Now, I’m normally very brave when it comes to these things.  I’ve had a roach in my mouth, a mouse crawl across my face, and beetles dive-bombing me while I sleep.  I take it all in stride.  I know I am a strong, capable woman who can clearly take care of herself.  But last night something hit me:  I don’t want to do it all alone.  I want someone to have my back.  I don’t want to have to write down on a pad of paper next to my bed what’s happened to my legs in case something bad happens to me and I’m not able to explain it to the paramedics who come to take me away.  I even left them pictures of the spider next to the paper so they had all the info to figure out how I’d died or gotten really sick.  Sad, huh?

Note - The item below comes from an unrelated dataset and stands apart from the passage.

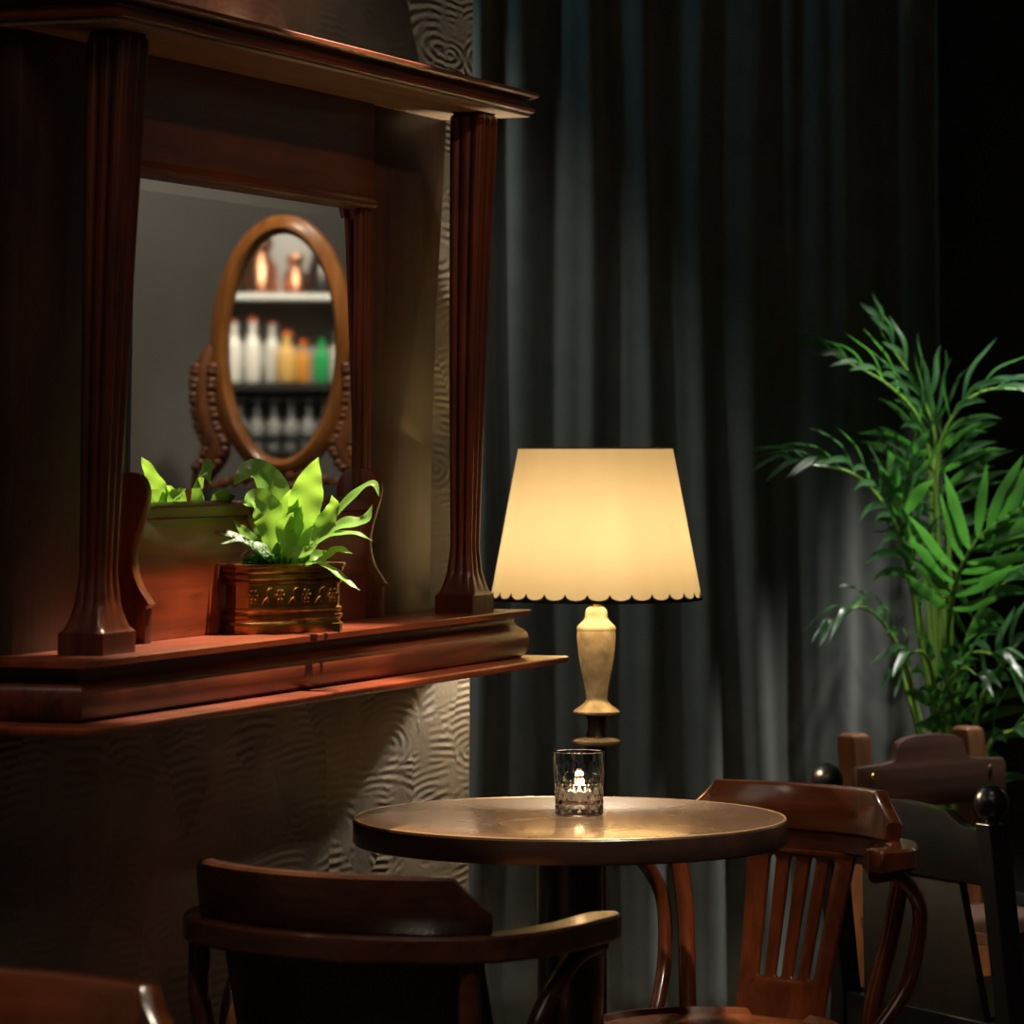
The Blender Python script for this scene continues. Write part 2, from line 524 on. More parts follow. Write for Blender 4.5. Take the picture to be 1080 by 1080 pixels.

I don’t know how to go about finding that fabulous man I’d love to be with, and right now there is no one here to tell me it’s all ok, or make sure I don’t rot away from poison in the middle of the night.  All I do know is that my leg still hurts, these spiders are not brown recluses, and I’m going to have to sleep alone again tonight, wondering if there will be another mister big crawling around me as I sleep.  Oh well.  Be brave and go forward, right?  I’m working on it.